Well, it's official. The White House quietly announced last week that Charles Duelfer's Iraq Survey Group has packed it in, giving up the hunt for Iraq's weapons of mass destruction. Remember them? They were the huge pile of terrible weapons which President Bush, Vice President Cheney and others assured us repeatedly and apocalyptically just had to exist and were doubtlessly going to be used against us.
You may recall Duelfer's preliminary report back in October that Iraq's WMD arsenal was actually destroyed more than a decade ago. As this was not what the White House wanted to hear, the report was buried and the ISG sent back into the field. Of course, now that the election is safely in the past, it doesn't really matter what they report -- from the Administration's standpoint, anyway. From the standpoint of the people whose loved ones have been killed in this splendid little war, it matters a whole lot.
Almost two years have passed since we invaded Iraq, and while we've managed to kill an awful lot of people, turn the rest of the world against us and bog ourselves down in a desert quagmire, no weapons have ever been found. The last-ditch hope from invasion supporters is that Saddam smuggled his WND stockpiles to other countries before the war, but there is no evidence of such a move.
Other justifications for the invasion have likewise disintegrated, from Saddam Hussein's alleged al Qaeda connections to those unmanned poison-spraying drones which didn't work and couldn't do what they were alleged to even if they did work. The sole remaining excuse is the liberation of the Iraqi people from Saddam's tyranny, but the Iraqi people themselves don't seem terribly pleased to be the hosts of an indefinite American occupation force, especially one which promised the moon and then didn't even deliver green cheese.

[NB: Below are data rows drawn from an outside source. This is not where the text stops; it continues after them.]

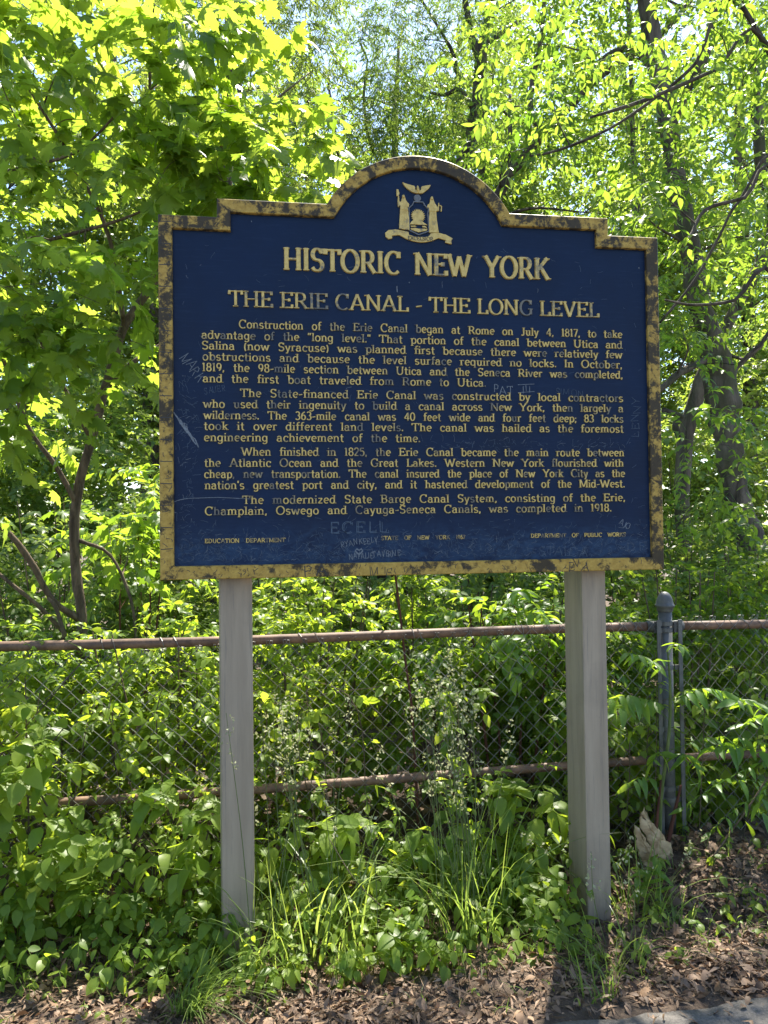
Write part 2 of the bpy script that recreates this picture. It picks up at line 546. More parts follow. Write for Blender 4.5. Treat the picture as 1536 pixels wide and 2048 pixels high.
# ------------------------------------------------------------------ ground and path
def make_ground():
    m, t, b, out = nodes_of("forest_soil")
    n1 = noise(t, 9, 9, 0.72); n2 = noise(t, 1.3, 5); n3 = noise(t, 70, 6, 0.75)
    c = mixc(t, ramp(t, n1, [(0.32, 0), (0.68, 1)]), (0.035, 0.024, 0.016), (0.13, 0.088, 0.058))
    c = mixc(t, ramp(t, n3, [(0.5, 0), (0.75, 0.7)]), c, (0.22, 0.155, 0.105))
    t.links.new(c, b.inputs["Base Color"]); b.inputs["Roughness"].default_value = 0.95
    bump(t, b, n3, 0.8, 0.02)
    nx, ny = 110, 90
    xs = np.concatenate([[-400, -60, -15], np.linspace(-5, 5, nx), [15, 60, 400]])
    ys = np.concatenate([[-400, -60, -15], np.linspace(-4, 5, ny), [15, 60, 400]])
    vs = []; fs = []
    for j, y in enumerate(ys):
        for i, x in enumerate(xs):
            vs.append((x, y, gz(x, y)))
    k = len(xs)
    for j in range(len(ys) - 1):
        for i in range(k - 1):
            fs.append((j * k + i, j * k + i + 1, (j + 1) * k + i + 1, (j + 1) * k + i))
    me = bpy.data.meshes.new("ground"); me.from_pydata(vs, [], fs)
    o = link("ground", me, m, None, True); tag(o, kind="structure")
    # asphalt path
    m, t, b, out = nodes_of("asphalt")
    n1 = noise(t, 110, 5, 0.8); n2 = noise(t, 2.5, 5)
    c = mixc(t, ramp(t, n1, [(0.35, 0), (0.7, 1)]), (0.05, 0.046, 0.042), (0.185, 0.168, 0.148))
    c = mixc(t, ramp(t, n2, [(0.4, 0), (0.7, 0.5)]), c, (0.115, 0.102, 0.088))
    t.links.new(c, b.inputs["Base Color"]); b.inputs["Roughness"].default_value = 0.9
    bump(t, b, n1, 0.6, 0.006)
    vs = []; fs = []
    xs = np.concatenate([[-60, -12], np.linspace(-4, 4, 161), [12, 60]])
    r = random.Random(3)
    for x in xs:
        e = -0.520 + 0.024 * x + 0.010 * math.sin(x * 7) + 0.006 * math.sin(x * 23 + 1) + r.uniform(-0.006, 0.006)
        vs += [(x, -4.2, 0.018), (x, e - 0.06, 0.018), (x, e - 0.012, 0.014), (x, e, -0.03)]
    for i in range(len(xs) - 1):
        for q in range(3):
            fs.append((i * 4 + q, (i + 1) * 4 + q, (i + 1) * 4 + q + 1, i * 4 + q + 1))
    me = bpy.data.meshes.new("path"); me.from_pydata(vs, [], fs)
    o = link("path", me, m, None, True); tag(o, kind="structure")


def gz(x, y):
    """ground height"""
    z = 0.012 * math.sin(3.1 * x + 1) * math.cos(2.7 * y) + 0.008 * math.sin(9 * x + 4 * y) + 0.006 * math.sin(17 * y - 6 * x)
    if y < -0.4: z *= max(0.0, 1 - (-0.4 - y) * 6)
    if y < -0.55: z -= 0.0
    if y > -0.45: z -= 0.035 * math.exp(-(y / 0.3) ** 2)
    z += 0.075 * math.exp(-((x - 1.35) / 0.35) ** 2 - ((y - 0.35) / 0.3) ** 2)
    if y > 3: z -= min(0.06 * (y - 3), 0.5)
    return z


make_ground()

# ------------------------------------------------------------------ lettering
GLYPH = {}


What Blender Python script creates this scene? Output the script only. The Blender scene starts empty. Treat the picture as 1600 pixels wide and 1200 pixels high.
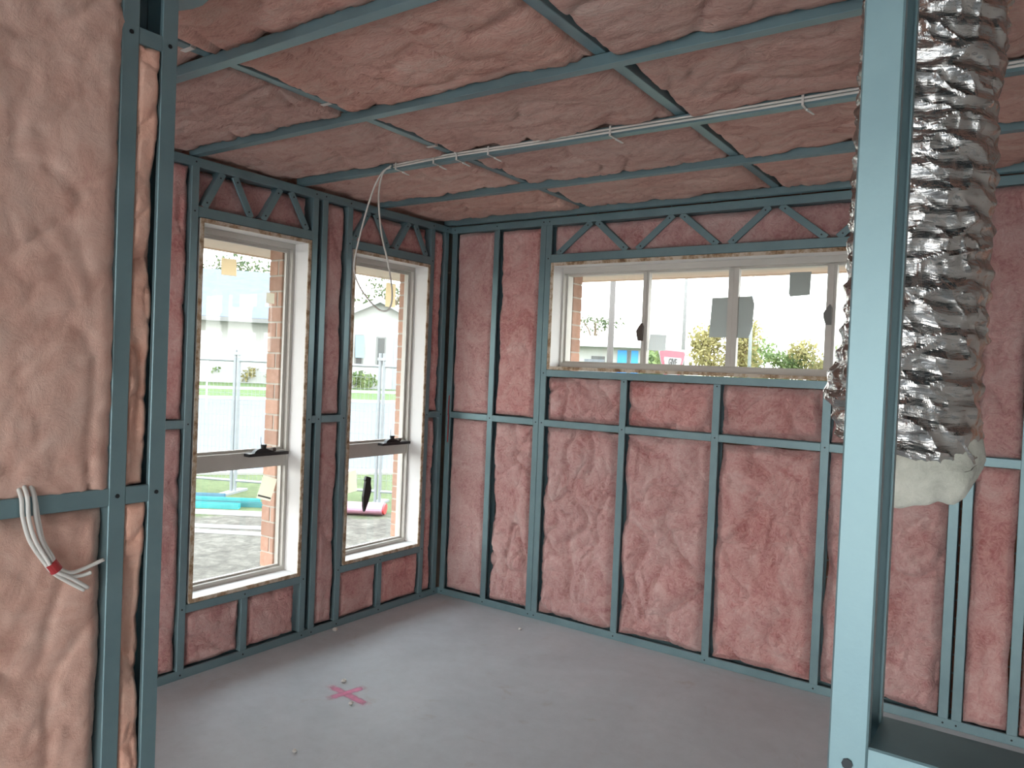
import bpy, math, random
from mathutils import Vector, Matrix, noise

scene = bpy.context.scene
COL = scene.collection

# ------------------------------------------------------------------ camera
CAM = Vector((3.25902, -3.9049, 1.52535))
YAW, PITCH, ROLL = -0.60838, -0.02037, 0.04095
fw = Vector((math.sin(YAW)*math.cos(PITCH), math.cos(YAW)*math.cos(PITCH), math.sin(PITCH)))
rt = Vector((math.cos(YAW), -math.sin(YAW), 0.0))
up = rt.cross(fw)
r2 = rt*math.cos(ROLL) + up*math.sin(ROLL)
u2 = up*math.cos(ROLL) - rt*math.sin(ROLL)
cd = bpy.data.cameras.new('camera'); cam = bpy.data.objects.new('camera', cd); COL.objects.link(cam)
cam.matrix_world = Matrix(((r2.x, u2.x, -fw.x, CAM.x), (r2.y, u2.y, -fw.y, CAM.y), (r2.z, u2.z, -fw.z, CAM.z), (0, 0, 0, 1)))
cd.sensor_fit = 'HORIZONTAL'; cd.sensor_width = 36.0; cd.lens = 36.0*1187.644/1600.0
cd.clip_start = 0.02; cd.clip_end = 500
scene.camera = cam

# ------------------------------------------------------------------ world: hazy late-afternoon sky
world = bpy.data.worlds.new('sky'); scene.world = world; world.use_nodes = True
wn = world.node_tree; wn.nodes.clear()
wtc = wn.nodes.new('ShaderNodeTexCoord'); wsp = wn.nodes.new('ShaderNodeSeparateXYZ')
wrp = wn.nodes.new('ShaderNodeValToRGB')
wrp.color_ramp.elements[0].position = 0.0; wrp.color_ramp.elements[0].color = (1.0, 0.975, 0.93, 1)
wrp.color_ramp.elements[1].position = 0.7; wrp.color_ramp.elements[1].color = (0.84, 0.92, 1.0, 1)
wb = wn.nodes.new('ShaderNodeBackground'); wb.inputs['Strength'].default_value = 2.5
wo = wn.nodes.new('ShaderNodeOutputWorld')
wn.links.new(wtc.outputs['Generated'], wsp.inputs[0]); wn.links.new(wsp.outputs['Z'], wrp.inputs[0])
wn.links.new(wrp.outputs[0], wb.inputs[0]); wn.links.new(wb.outputs[0], wo.inputs[0])

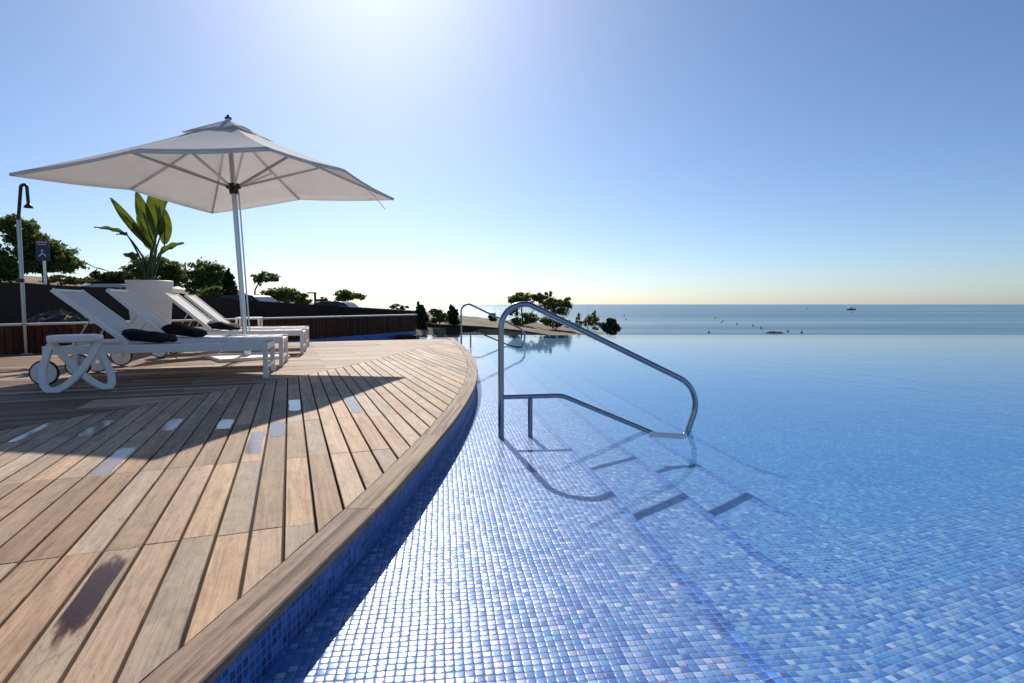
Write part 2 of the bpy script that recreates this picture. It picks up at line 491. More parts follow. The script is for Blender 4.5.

For his part, Bush told ABC that he has "no regrets" over his invasion obsession, still insisting that the Iraq War is on track and has made the world a safer place. This shows a denial of reality of such staggering proportions that one has to wonder whether he is living in a dream world.
Perhaps he is. It was recently reported that Bush ordered his aides not to bring him any "bad news" on Iraq and only tell him the good stuff. Combine this with his infamous remark that he never bothers to get the news by himself and you have a perfect example of a child monarch, kept blissfully ignorant by his scheming advisers.
He also told the Washington Post that he sees his re-election squeaker as a complete vindication of his disastrous Iraq policies, therefore no one will be held accountable for anything Iraq-related, from the twisting of pre-war intelligence to justify an already-made decision, to the rejection of any sort of post-war planning beyond flowers-in-the-streets wishful thinking.
Defense Secretary Donald Rumsfeld, who overruled his military generals on required force levels and only last month told front-line troops to stop whining about chronic armor shortages, will keep his job. So will Undersecretary of Defense Douglas Feith, who cherry-picked raw intelligence data to manufacture a nonexistent Iraq-al Qaeda link. Ditto for Vice President Dick Cheney, who kept on referring to fictional Iraqi nuclear programs and imaginary Prague meetings long after both were firmly disproved. National Security Adviser Condoleezza Rice, who invoked images of phantom mushroom clouds and tried covering up the pre-9/11 intelligence briefing warning of an al Qaeda plot, is actually getting a promotion to Secretary of State. (Colin Powell, the current holder of that job, was pushed aside and finally pushed out entirely for insufficient cheerleading.) And White House Counsel Alberto Gonzales, who perverted law and morality to justify torturing prisoners in Cuba and Iraq, is likewise being advanced to Attorney General.
Tom Lehrer once famously said that satire died the day Henry Kissinger, one of the chief architects of the Vietnam War, won the Nobel Peace Prize. That thin scream you hear is satire dying another death. How on Earth can one satirize a President so firmly convinced that up is down and black is white? Where is the humor in an Administration which rewards pleasant lies while punishing unpleasant truths?
The only thing preventing total despair is one bright spot: the imminent-disaster fear campaign used so successfully in manipulating us into supporting the Iraq War doesn't seem to be working so well in scaring up support for gutting Social Security. A leaked memo written by one of Karl Rove's aides, bragging about how the neoconservatives who have hated the program since the day it was created finally have a chance to destroy it, provides a window into the inner workings of the White House's thought processes. Numerical analyses showing how such privatization would make the national debt skyrocket beyond all control didn't help, and even some Republicans are backing away from the plan.
The ISG has now officially admitted to reality. But it seems President Bush and his inner circle never will. And the more they try to hide their heads in the sands, the longer this stupid and pointless war will continue, and the more American soldiers will come home in body bags.